The method forces one to be more attentive during a lecture as they try to identify the critical points of the discussion used in the boxes.

How to use

• Identify the main topic as well as relevant subtopics.

• The title or main topic should be at the top of the page.

• Under each subtopic, note down key points in the form of a list and frame each subtopic with its relevant information in a box.


5. The Charting method

This method utilizes columns to organize the learner's notes. The pages are divided into columns under which different subtopics are further summarized with relevant points highlighting the subtopic's essential details.

the-charting-method-of-taking-notes

When to use

This method is quite useful whenever there are various subtopics under the main topic, each of which contains many vital points. The points here are organized logically, enabling the learner to review their work quickly.

How to use

• Divide the page into columns, and under each column, indicate the necessary subtopic.

• Whenever relevant information about any of the subtopics is mentioned, could you write it down in its right column?

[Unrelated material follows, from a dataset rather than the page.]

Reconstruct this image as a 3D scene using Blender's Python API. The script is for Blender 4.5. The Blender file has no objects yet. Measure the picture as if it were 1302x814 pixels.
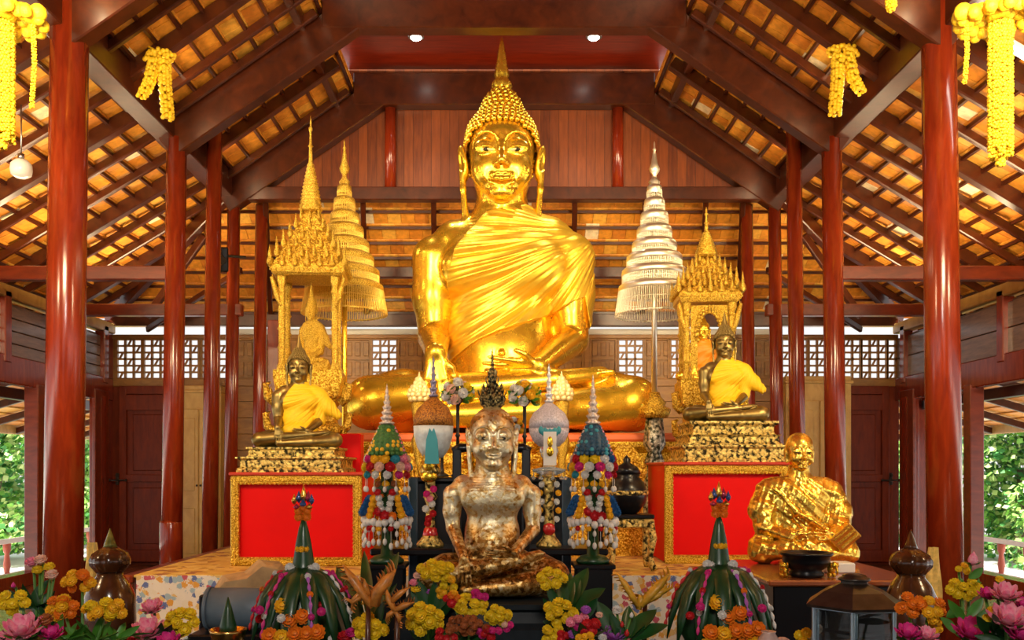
import bpy, math, random
import numpy as np
from mathutils import Vector, Matrix, Euler, Quaternion
from math import sin, cos, pi, radians, sqrt, atan2

random.seed(7)
rng = np.random.default_rng(11)
SC = bpy.context.scene
COL = SC.collection
F = 1150.0          # focal length in pixels of the 1302 x 814 photograph
CX, CY = 641.0, 597.0
EYE = 1.6

def W(px, py, Z):
    "point of the place that stands at distance Z and is seen at pixel px, py"
    return Vector(((px - CX) * Z / F, Z, EYE + (CY - py) * Z / F))
def S(n, Z):
    return n * Z / F

# ------------------------------------------------------------------ materials
MATS = {}
def _new(name):
    m = bpy.data.materials.new(name); m.use_nodes = True
    nt = m.node_tree
    b = nt.nodes['Principled BSDF']
    return m, nt, b
def ramp(nt, stops, fac, interp='LINEAR'):
    r = nt.nodes.new('ShaderNodeValToRGB')
    r.color_ramp.interpolation = interp
    els = r.color_ramp.elements
    while len(els) > 1: els.remove(els[-1])
    els[0].position = stops[0][0]; els[0].color = (*stops[0][1], 1)
    for p, c in stops[1:]:
        e = els.new(p); e.color = (*c, 1)
    nt.links.new(fac, r.inputs[0])
    return r.outputs[0]
def coords(nt, scale=(1, 1, 1), kind='Object'):
    t = nt.nodes.new('ShaderNodeTexCoord'); mp = nt.nodes.new('ShaderNodeMapping')
    mp.inputs['Scale'].default_value = scale
    nt.links.new(t.outputs[kind], mp.inputs[0])
    return mp.outputs[0]
def noise(nt, co, scale=5, detail=4, rough=.55, dist=0):
    n = nt.nodes.new('ShaderNodeTexNoise')
    n.inputs['Scale'].default_value = scale; n.inputs['Detail'].default_value = detail
    n.inputs['Roughness'].default_value = rough; n.inputs['Distortion'].default_value = dist
    nt.links.new(co, n.inputs['Vector'])
    return n.outputs[0]
def voro(nt, co, scale=5, feature='F1', out='Distance', rnd=1.0):
    n = nt.nodes.new('ShaderNodeTexVoronoi'); n.feature = feature
    n.inputs['Scale'].default_value = scale
    n.inputs['Randomness'].default_value = rnd
    nt.links.new(co, n.inputs['Vector'])
    return n.outputs[out]
def bump(nt, b, h, strength=.3, dist=.01):
    n = nt.nodes.new('ShaderNodeBump'); n.inputs['Strength'].default_value = strength
    n.inputs['Distance'].default_value = dist
    nt.links.new(h, n.inputs['Height']); nt.links.new(n.outputs[0], b.inputs['Normal'])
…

• Whenever a new topic starts, move to a new page and start the process again.


Conlusion

If you're finding it hard to retain information learned in a lecture or class and recall it during a test, perhaps it may be time to change the way you study, and the first step would be changing the methods in which you take notes. These five notes taking methods have proven to be quite effective strategies when it comes to creating simple and easy to understand study guides. Reduce your workload by more than half by summarizing your notes using these methods, and with the right attitude, your grades will improve.